(SUPPLIED MATERIAL):

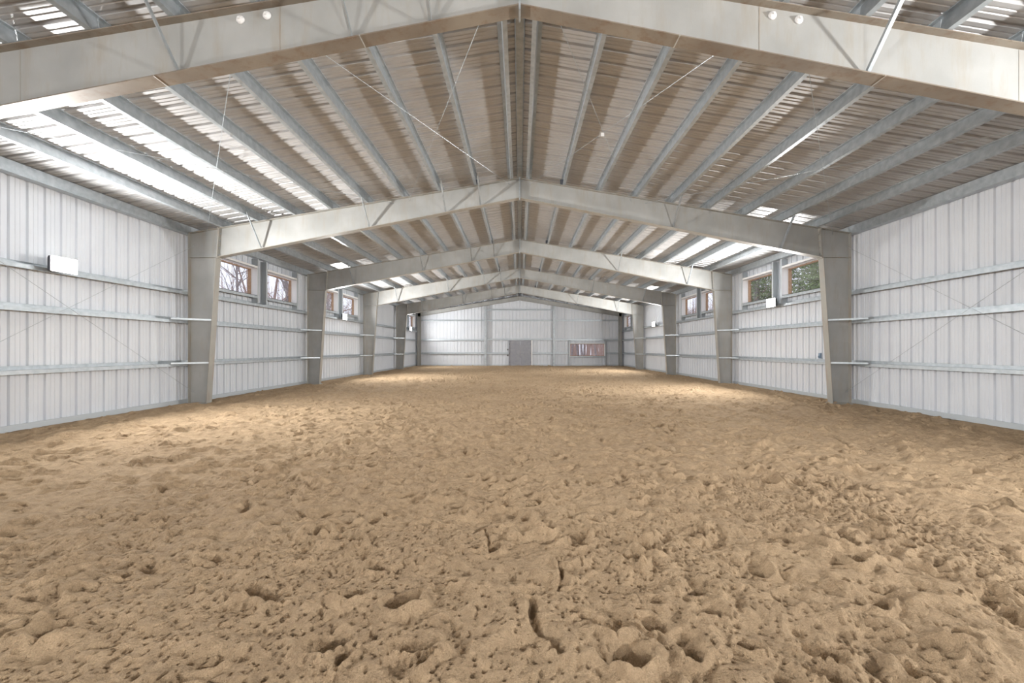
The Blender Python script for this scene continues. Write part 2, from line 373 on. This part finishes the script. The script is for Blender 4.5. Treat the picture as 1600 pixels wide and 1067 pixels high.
# ------------------------------------------------------------------ far double door
door = empty('door_1', ((DX0+DX1)/2, YE, 0)); tag(door, 'grey double door in the far gable wall', 'door', kind='structure')
xc = (DX0+DX1)/2
f = MB().box(DX0-.05, DX0, YE+.02, YE+.17, 0, DZ+.05).box(DX0-.05, DX1, YE+.02, YE+.17, DZ, DZ+.05); f.build('door_frame', DOORM, door)
MB().box(DX1, DX1+.10, YE-.02, YE+.17, 0, DZ+.06).build('door_jamb', WTRIM, door)['label'] = 'white right jamb'
for s, (x0, x1) in ((-1, (DX0+.005, xc-.004)), (1, (xc+.004, DX1-.005))):
    lf = MB().box(x0, x1, YE+.07, YE+.12, .02, DZ-.005).build('door_leaf', DOORM, door, .004)
    hx = xc + s*.09
    MB().tube([(hx, YE+.07, 1.0), (hx, YE+.03, 1.0), (hx+s*.11, YE+.03, 1.0)], .011, 8).build('door_handle', CHROME, lf)
    ex = DX0+.03 if s < 0 else DX1-.03
    for z in (.3, 1.1, 1.9): MB().tube([(ex, YE+.055, z-.06), (ex, YE+.055, z+.06)], .014, 8).build('hinge', DARK, lf)
MB().box(DX0, DX1, YE+.03, YE+.15, -.02, .02).build('threshold', GALV, door)
for z, nm, c, lb in ((1.42, 'light_switch', 'switch', 'small dark switch box left of the far double door, upper one'), (.92, 'wall_outlet', 'outlet', 'small dark outlet box left of the far double door, lower one')):
    o = MB().box(DX0-.17, DX0-.09, YE+.07, YE+.15, z-.06, z+.06).box(DX0-.155, DX0-.105, YE+.062, YE+.07, z-.035, z+.035).build(nm, DARK, None, .004); tag(o, lb, c)

# ------------------------------------------------------------------ portal frames
def rafter_xs(n=5): return [i * 8.24 / n for i in range(n+1)]
FW = .105          # half flange width
LBRACE = (1.05, 2.0, 4.08, 7.02); RBRACE = (4.17, 7.1)
desc = ['', 'nearest grey steel rafter frame crossing the top of the picture', 'second steel portal frame, its two tapered columns nearest in view',
        'third steel portal frame from the viewpoint, beside the nearest window pair', 'fourth steel portal frame from the viewpoint, midway down the hall',
        'fifth steel portal frame, the last before the gable wall']
def portal(i):
    y = FY[i]; root = empty('portal_frame', (0, y, 0)); tag(root, desc[i], 'portal frame', 'tapered portal frames down the hall')
    t = .005; fl_m = RUSTF if i == 1 else FLANGE
    for s in (-1, 1):
        c = MB().slab([(s*(W-.01), y-t, 0), (s*8.51, y-t, 0), (s*8.25, y-t, 3.975), (s*8.22, y-t, rt(8.22)-.012), (s*(W-.01), y-t, rt(W)-.012)], (0, 2*t, 0)).build('column', PRIMER, root)
        MB().slab([(s*W, y-FW, 0), (s*(W-.012), y-FW, 0), (s*(W-.012), y-FW, rt(W)), (s*W, y-FW, rt(W))], (0, 2*FW, 0)).build('outer_flange', FLANGE, c)
        MB().slab([(s*8.51, y-FW, 0), (s*8.498, y-FW, 0), (s*8.238, y-FW, 3.975), (s*8.25, y-FW, 3.975)], (0, 2*FW, 0)).build('inner_flange', FLANGE, c)
        st = MB().box(min(s*8.25, s*(W-.012)), max(s*8.25, s*(W-.012)), y-FW+.01, y+FW-.01, 3.972, 3.984); st.build('stiffener', FLANGE, c)
        MB().slab([(s*8.14, y-FW, rt(8.14)+.0), (s*(W), y-FW, rt(W)), (s*W, y-FW, rt(W)-.012), (s*8.14, y-FW, rt(8.14)-.012)], (0, 2*FW, 0)).build('cap_plate', FLANGE, c)
        MB().box(min(s*8.46, s*9.03), max(s*8.46, s*9.03), y-.13, y+.13, -.02, .02).build('base_plate', FLANGE, c)
        # rafter
        r = MB().slab([(s*8.20, y-t, rb(8.20)), (s*.012, y-t, rb(0)), (s*.012, y-t, rt(0)), (s*8.20, y-t, rt(8.2))], (0, 2*t, 0)).build('rafter', PRIMER, root)
        MB().slab([(s*8.24, y-FW, rb(8.24)), (s*.012, y-FW, rb(0)), (s*.012, y-FW, rb(0)-.014), (s*8.24, y-FW, rb(8.24)-.014)], (0, 2*FW, 0)).build('bottom_flange', fl_m, r)
        MB().slab([(s*8.14, y-FW, rt(8.14)), (s*.012, y-FW, rt(0)), (s*.012, y-FW, rt(0)-.012), (s*8.14, y-FW, rt(8.14)-.012)], (0, 2*FW, 0)).build('top_flange', fl_m, r)
        # knee end plates and bolts
        MB().slab([(s*8.235, y-FW, 3.95), (s*8.205, y-FW, 3.95), (s*8.155, y-FW, rt(8.14)-.012), (s*8.185, y-FW, rt(8.14)-.012)], (0, 2*FW, 0)).build('end_plate', FLANGE, r)
        for k in range(4):
            z = 4.05 + k*.19; xx = 8.232 - .05*(z-3.95)/.8
            for yy in (-.055, .055): MB().tube([(s*(xx-.055), y+yy, z), (s*(xx+.035), y+yy, z)], .012, 6).build('bolt', GALV, r)
        ap = MB().box(min(0, s*.012), max(0, s*.012), y-FW, y+FW, rb(0)-.07, rt(0)+.03).build('apex_plate', GALV, r)
        if i == 1: # web splice seams of the near frame
            for xx in (6.05, 2.9): MB().slab([(s*xx, y-t-.003, rb(xx)), (s*(xx+.012), y-t-.003, rb(xx)), (s*(xx+.012), y-t-.003, rt(xx)-.02), (s*xx, y-t-.003, rt(xx)-.02)], (0,.003,0)).build('weld_seam', FLANGE, r)
        for xx in (4.35, 1.9):    # flange butt welds
            MB().slab([(s*xx, y-FW-.001, rb(xx)-.018), (s*(xx+.014), y-FW-.001, rb(xx)-.018), (s*(xx+.014), y-FW-.001, rb(xx)+.0), (s*xx, y-FW-.001, rb(xx)+.0)], (0, 2*FW+.002, 0)).build('weld_seam', FLANGE, r)
        # braces from the bottom flange up to the purlins, on the near side
        for bx_ in (LBRACE if s < 0 else RBRACE):
            MB().angle((s*bx_, y-.05, rb(bx_)+.015), (s*(bx_+.02), y-.68, rt(bx_)+.07), .042, .004, (s,0,0)).build('flange_brace', GALV, root)
        # struts from the inner flange of the column to the girts
        if i > 1:
            for z in (1.09, 2.25):
                xi = 8.51 - .26*z/3.975 + .01
                MB().angle((s*xi, y-.09, z), (s*(W-.03), y-.72, z), .045, .004).build('column_brace', GALV, root)
        # dark anti-roll clip on the second purlin
        MB().box(min(s*1.10, s*1.24), max(s*1.10, s*1.24), y-.09, y-.03, rt(1.17), rt(1.17)+.15).build('purlin_clip', GALVD, root)
for i in range(1, 6): portal(i)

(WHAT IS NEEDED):
Starting at the top of the listing above, please restate word for word each line up to and including the one that holds "tag(o, lb, c)", omitting every image.

(PROBLEM SOLUTION):
The Blender Python script for this scene continues. Write part 2, from line 373 on. This part finishes the script. The script is for Blender 4.5. Treat the picture as 1600 pixels wide and 1067 pixels high.
# ------------------------------------------------------------------ far double door
door = empty('door_1', ((DX0+DX1)/2, YE, 0)); tag(door, 'grey double door in the far gable wall', 'door', kind='structure')
xc = (DX0+DX1)/2
f = MB().box(DX0-.05, DX0, YE+.02, YE+.17, 0, DZ+.05).box(DX0-.05, DX1, YE+.02, YE+.17, DZ, DZ+.05); f.build('door_frame', DOORM, door)
MB().box(DX1, DX1+.10, YE-.02, YE+.17, 0, DZ+.06).build('door_jamb', WTRIM, door)['label'] = 'white right jamb'
for s, (x0, x1) in ((-1, (DX0+.005, xc-.004)), (1, (xc+.004, DX1-.005))):
    lf = MB().box(x0, x1, YE+.07, YE+.12, .02, DZ-.005).build('door_leaf', DOORM, door, .004)
    hx = xc + s*.09
    MB().tube([(hx, YE+.07, 1.0), (hx, YE+.03, 1.0), (hx+s*.11, YE+.03, 1.0)], .011, 8).build('door_handle', CHROME, lf)
    ex = DX0+.03 if s < 0 else DX1-.03
    for z in (.3, 1.1, 1.9): MB().tube([(ex, YE+.055, z-.06), (ex, YE+.055, z+.06)], .014, 8).build('hinge', DARK, lf)
MB().box(DX0, DX1, YE+.03, YE+.15, -.02, .02).build('threshold', GALV, door)
for z, nm, c, lb in ((1.42, 'light_switch', 'switch', 'small dark switch box left of the far double door, upper one'), (.92, 'wall_outlet', 'outlet', 'small dark outlet box left of the far double door, lower one')):
    o = MB().box(DX0-.17, DX0-.09, YE+.07, YE+.15, z-.06, z+.06).box(DX0-.155, DX0-.105, YE+.062, YE+.07, z-.035, z+.035).build(nm, DARK, None, .004); tag(o, lb, c)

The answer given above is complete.